I can only see one downside in letting it out early (besides hurt credibility) and that's that your future ideas will be taken less seriously. If you acquire a reputation for saying a lot of wrong and/or stupid ideas people will be quicker to just ignore you.

I think that the best way is to scrutinize your idea for basic soundness so that there are no obvious holes. Then the damage is minimal if it turns out to be wrong (obvious within your community off course. If you even dare to suggest Perpetuum Mobile with physicists if give you 5 seconds before they laugh you out in your face). Also, with the rise of the internet & libraries it's fairly easy to lookup if your idea wasn't already thought off and shot down.

So the real question is: "How will one's credibility be affected in the environment where the idea is presented?" which most likely depends on one's current credibility.

As of now, I don't have much karma so my risk of putting out poor ideas is more detrimental to this screen name. Eliezer could probably sneak in an entire subtly ludicrous paragraph that might go unnoticed for a while.

He has a history in reader's minds as well as the karma metric to make people ignore that flash in the back of their minds that something was off. They are more likely to think it was their own abberant thinking or that they had a flawed interpretation of a non-ludicrous idea he was trying to convey.

So it guess it just depends on how solid you think your idea and reputation are in making the decision on when to release an idea to a particular audience.

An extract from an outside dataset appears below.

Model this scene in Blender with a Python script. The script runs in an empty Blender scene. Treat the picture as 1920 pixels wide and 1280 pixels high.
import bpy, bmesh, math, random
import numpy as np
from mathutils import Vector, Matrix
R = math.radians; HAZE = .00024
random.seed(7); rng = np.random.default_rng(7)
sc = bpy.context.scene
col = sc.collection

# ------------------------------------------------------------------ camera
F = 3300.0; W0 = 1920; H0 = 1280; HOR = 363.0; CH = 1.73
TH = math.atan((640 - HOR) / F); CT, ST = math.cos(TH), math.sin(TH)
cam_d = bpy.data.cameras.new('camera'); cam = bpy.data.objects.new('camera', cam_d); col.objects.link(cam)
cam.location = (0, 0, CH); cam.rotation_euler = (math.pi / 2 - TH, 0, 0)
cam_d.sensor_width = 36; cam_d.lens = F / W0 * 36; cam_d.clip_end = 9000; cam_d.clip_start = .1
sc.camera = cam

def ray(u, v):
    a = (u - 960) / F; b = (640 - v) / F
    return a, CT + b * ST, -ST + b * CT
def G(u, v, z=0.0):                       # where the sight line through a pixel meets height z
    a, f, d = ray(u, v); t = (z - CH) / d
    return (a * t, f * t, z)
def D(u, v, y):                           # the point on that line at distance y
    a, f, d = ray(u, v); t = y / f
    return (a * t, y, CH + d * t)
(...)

valid points, but isn't it quite easy to see when thinking has gone on for 'too long' without benefit?

nitpick:"I still would error on the side of", err not error :_)

nitpick:"I still would error on the side of", err not error

Corrected.

but isn't it quite easy to see when thinking has gone on for 'too long' without benefit?

I suspect that in most cases you will be right. However, I know a woman in my street who is convinced that she's empath and can, quite literally, sense people emotions (in the telepathic kind of way, not the body language kind). The first time I met here I tried (naively maybe) to convince her that her ability is impossible. I told her of confirmation bias, unconscious cold reading, that the senses are not completely reliable and so on. It didn't help. At this point, she is so invested in it that she will reject anything that denies her ability.

My point is that if she would have taken the time to discuss this with people (or at least read up on counter arguments on her own) it's possible she wouldn't believe in it now.